(Raw records)
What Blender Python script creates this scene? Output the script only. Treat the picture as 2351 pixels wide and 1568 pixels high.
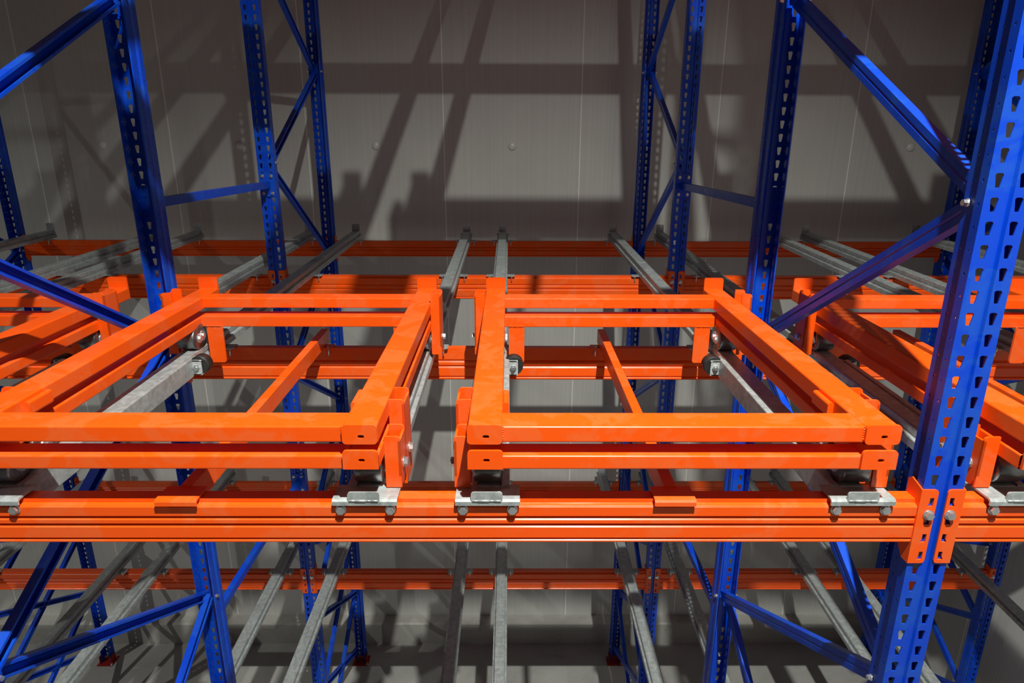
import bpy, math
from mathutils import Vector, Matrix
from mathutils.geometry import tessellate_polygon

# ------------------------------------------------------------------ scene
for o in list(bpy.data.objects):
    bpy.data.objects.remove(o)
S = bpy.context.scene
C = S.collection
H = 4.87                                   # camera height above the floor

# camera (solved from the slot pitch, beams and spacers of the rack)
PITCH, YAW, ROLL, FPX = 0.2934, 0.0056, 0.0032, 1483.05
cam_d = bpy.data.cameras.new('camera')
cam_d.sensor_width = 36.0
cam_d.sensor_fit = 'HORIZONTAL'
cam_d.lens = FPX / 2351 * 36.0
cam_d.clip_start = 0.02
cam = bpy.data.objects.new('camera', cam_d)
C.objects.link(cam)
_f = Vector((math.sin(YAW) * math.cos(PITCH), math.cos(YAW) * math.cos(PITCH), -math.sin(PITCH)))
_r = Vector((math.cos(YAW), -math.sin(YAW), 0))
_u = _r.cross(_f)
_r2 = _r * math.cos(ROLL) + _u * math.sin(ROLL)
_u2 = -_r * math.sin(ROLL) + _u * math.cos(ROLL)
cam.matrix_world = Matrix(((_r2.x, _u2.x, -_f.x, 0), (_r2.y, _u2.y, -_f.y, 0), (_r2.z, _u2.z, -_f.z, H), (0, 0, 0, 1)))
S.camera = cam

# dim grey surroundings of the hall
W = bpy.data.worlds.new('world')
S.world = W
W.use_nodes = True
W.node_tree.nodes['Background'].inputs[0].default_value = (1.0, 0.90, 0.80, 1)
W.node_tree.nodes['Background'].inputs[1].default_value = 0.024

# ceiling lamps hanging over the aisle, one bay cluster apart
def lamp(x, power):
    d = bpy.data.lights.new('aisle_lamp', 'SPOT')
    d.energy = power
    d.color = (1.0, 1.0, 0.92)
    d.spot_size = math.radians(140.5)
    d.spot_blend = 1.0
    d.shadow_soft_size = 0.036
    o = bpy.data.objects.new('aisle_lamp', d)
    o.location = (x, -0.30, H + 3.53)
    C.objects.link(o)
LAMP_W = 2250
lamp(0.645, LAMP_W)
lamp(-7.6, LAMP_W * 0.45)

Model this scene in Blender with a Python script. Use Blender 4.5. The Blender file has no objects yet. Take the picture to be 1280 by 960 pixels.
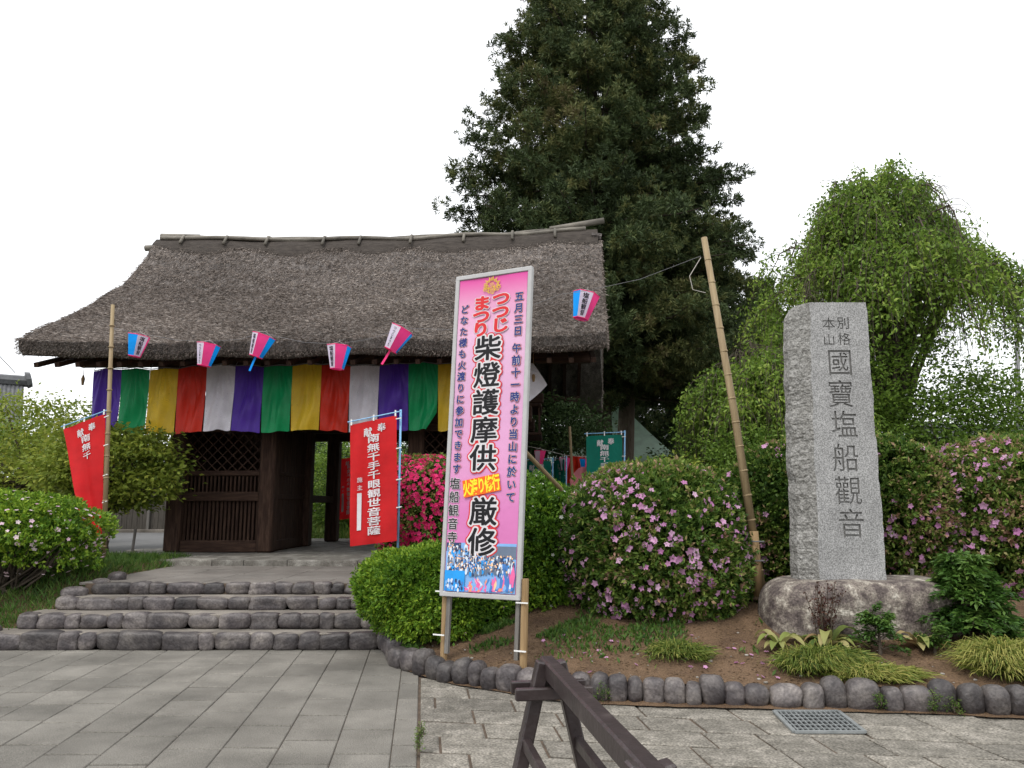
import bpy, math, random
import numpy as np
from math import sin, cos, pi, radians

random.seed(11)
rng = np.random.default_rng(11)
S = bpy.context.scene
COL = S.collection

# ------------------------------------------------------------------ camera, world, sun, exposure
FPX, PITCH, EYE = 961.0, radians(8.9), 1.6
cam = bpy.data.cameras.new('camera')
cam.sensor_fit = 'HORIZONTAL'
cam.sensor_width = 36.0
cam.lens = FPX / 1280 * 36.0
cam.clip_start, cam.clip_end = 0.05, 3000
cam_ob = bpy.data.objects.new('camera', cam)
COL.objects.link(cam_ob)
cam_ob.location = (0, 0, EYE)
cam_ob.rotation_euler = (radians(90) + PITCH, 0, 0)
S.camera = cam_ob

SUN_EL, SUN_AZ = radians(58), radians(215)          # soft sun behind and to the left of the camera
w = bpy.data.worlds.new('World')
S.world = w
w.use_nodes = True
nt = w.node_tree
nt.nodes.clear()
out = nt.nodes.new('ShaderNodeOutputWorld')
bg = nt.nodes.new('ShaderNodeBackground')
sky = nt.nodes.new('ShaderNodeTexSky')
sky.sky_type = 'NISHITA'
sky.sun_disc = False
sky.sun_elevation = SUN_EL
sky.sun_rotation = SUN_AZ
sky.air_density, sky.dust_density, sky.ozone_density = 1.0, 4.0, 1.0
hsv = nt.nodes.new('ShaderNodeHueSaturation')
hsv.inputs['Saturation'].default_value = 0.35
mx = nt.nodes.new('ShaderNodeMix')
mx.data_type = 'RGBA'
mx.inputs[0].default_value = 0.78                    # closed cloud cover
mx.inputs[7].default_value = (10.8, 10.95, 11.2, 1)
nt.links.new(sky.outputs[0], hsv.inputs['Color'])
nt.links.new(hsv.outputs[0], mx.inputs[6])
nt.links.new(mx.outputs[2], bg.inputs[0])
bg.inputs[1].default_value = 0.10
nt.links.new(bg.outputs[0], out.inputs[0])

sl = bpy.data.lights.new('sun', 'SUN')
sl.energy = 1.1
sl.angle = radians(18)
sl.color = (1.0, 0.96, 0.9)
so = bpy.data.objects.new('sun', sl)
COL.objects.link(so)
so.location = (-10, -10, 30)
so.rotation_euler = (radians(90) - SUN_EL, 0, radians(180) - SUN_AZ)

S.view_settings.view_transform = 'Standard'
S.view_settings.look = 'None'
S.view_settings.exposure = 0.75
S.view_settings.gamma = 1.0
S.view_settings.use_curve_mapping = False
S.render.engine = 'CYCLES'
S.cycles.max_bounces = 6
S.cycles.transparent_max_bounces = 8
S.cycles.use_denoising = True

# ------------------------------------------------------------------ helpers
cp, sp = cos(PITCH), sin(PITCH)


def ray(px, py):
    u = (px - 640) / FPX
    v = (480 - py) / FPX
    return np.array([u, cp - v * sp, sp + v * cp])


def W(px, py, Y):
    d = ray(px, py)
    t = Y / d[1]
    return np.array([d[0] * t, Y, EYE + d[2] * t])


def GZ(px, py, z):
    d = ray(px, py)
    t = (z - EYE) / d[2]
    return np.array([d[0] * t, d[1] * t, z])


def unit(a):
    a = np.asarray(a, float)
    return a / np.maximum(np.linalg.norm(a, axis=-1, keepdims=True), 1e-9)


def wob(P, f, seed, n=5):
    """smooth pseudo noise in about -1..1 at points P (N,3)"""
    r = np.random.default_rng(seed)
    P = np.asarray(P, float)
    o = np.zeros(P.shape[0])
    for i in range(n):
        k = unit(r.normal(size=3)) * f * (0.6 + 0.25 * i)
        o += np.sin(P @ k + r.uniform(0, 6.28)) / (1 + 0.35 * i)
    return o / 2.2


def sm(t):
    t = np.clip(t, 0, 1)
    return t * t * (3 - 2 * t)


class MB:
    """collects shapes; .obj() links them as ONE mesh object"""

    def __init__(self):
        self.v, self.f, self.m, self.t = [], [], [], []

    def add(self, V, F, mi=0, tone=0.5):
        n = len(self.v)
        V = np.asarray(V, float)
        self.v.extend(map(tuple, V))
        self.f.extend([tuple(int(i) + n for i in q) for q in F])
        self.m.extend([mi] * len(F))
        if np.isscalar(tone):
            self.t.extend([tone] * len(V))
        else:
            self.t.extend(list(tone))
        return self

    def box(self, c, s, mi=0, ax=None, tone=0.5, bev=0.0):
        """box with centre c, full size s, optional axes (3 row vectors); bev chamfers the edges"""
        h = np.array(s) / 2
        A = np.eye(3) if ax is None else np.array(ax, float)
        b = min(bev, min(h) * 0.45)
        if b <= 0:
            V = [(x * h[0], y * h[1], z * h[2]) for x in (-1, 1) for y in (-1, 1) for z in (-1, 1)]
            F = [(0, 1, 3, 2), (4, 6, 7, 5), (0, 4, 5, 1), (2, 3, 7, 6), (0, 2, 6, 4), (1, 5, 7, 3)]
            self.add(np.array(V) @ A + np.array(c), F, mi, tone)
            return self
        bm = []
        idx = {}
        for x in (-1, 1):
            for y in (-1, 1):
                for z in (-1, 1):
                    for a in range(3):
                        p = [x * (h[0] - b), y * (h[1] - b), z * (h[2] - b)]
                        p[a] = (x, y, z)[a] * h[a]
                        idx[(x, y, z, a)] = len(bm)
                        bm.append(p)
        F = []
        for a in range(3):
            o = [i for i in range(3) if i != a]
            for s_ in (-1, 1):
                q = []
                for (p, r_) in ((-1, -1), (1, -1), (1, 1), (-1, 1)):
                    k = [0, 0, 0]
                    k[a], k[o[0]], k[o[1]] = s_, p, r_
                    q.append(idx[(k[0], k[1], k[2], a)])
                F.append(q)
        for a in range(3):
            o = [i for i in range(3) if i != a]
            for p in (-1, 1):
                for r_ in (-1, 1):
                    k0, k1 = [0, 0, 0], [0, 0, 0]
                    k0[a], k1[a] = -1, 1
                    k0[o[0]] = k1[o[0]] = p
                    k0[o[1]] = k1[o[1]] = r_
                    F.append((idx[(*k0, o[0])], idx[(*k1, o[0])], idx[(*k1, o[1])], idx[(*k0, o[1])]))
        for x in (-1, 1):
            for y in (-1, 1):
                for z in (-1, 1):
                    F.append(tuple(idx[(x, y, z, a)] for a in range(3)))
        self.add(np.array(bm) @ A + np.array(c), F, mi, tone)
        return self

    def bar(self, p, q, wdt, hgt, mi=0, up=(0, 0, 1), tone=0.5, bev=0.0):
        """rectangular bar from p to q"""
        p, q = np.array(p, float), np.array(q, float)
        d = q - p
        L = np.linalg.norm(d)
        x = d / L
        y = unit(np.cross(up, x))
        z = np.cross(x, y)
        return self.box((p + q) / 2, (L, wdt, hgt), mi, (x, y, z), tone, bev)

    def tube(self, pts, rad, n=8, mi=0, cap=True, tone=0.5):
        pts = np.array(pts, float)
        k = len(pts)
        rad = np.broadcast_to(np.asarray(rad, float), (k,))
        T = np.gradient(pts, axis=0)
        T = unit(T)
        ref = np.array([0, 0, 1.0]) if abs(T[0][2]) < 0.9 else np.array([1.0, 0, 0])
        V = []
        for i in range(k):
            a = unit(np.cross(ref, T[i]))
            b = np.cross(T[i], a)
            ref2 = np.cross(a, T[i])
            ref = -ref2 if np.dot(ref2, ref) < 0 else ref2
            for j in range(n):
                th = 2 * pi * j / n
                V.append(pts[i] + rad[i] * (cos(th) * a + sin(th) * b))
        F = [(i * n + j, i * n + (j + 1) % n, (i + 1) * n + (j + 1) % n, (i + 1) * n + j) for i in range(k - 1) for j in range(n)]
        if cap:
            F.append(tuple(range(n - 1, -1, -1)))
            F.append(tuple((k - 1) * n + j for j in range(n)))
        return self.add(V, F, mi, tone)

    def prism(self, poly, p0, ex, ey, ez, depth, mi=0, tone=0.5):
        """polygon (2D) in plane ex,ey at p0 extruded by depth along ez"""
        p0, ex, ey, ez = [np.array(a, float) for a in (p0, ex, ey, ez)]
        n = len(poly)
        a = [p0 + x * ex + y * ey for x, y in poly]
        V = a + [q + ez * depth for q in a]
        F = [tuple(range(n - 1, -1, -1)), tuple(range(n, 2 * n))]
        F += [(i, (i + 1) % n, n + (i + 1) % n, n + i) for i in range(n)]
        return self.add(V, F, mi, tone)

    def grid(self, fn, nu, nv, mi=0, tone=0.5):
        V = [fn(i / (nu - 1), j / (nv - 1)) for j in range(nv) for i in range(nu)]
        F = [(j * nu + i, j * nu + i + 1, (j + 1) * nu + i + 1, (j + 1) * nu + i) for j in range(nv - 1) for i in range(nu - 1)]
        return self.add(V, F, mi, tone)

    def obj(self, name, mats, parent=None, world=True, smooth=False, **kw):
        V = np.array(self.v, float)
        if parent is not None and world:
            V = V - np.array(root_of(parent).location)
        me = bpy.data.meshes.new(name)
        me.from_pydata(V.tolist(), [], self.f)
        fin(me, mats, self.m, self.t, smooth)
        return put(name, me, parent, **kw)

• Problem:
Quote only the lines running from the line with "Model this scene" to the line with "S.camera = cam_ob", ends included, exactly as they appear and without the pictures.

• Finished task:
Model this scene in Blender with a Python script. Use Blender 4.5. The Blender file has no objects yet. Take the picture to be 1280 by 960 pixels.
import bpy, math, random
import numpy as np
from math import sin, cos, pi, radians

random.seed(11)
rng = np.random.default_rng(11)
S = bpy.context.scene
COL = S.collection

# ------------------------------------------------------------------ camera, world, sun, exposure
FPX, PITCH, EYE = 961.0, radians(8.9), 1.6
cam = bpy.data.cameras.new('camera')
cam.sensor_fit = 'HORIZONTAL'
cam.sensor_width = 36.0
cam.lens = FPX / 1280 * 36.0
cam.clip_start, cam.clip_end = 0.05, 3000
cam_ob = bpy.data.objects.new('camera', cam)
COL.objects.link(cam_ob)
cam_ob.location = (0, 0, EYE)
cam_ob.rotation_euler = (radians(90) + PITCH, 0, 0)
S.camera = cam_ob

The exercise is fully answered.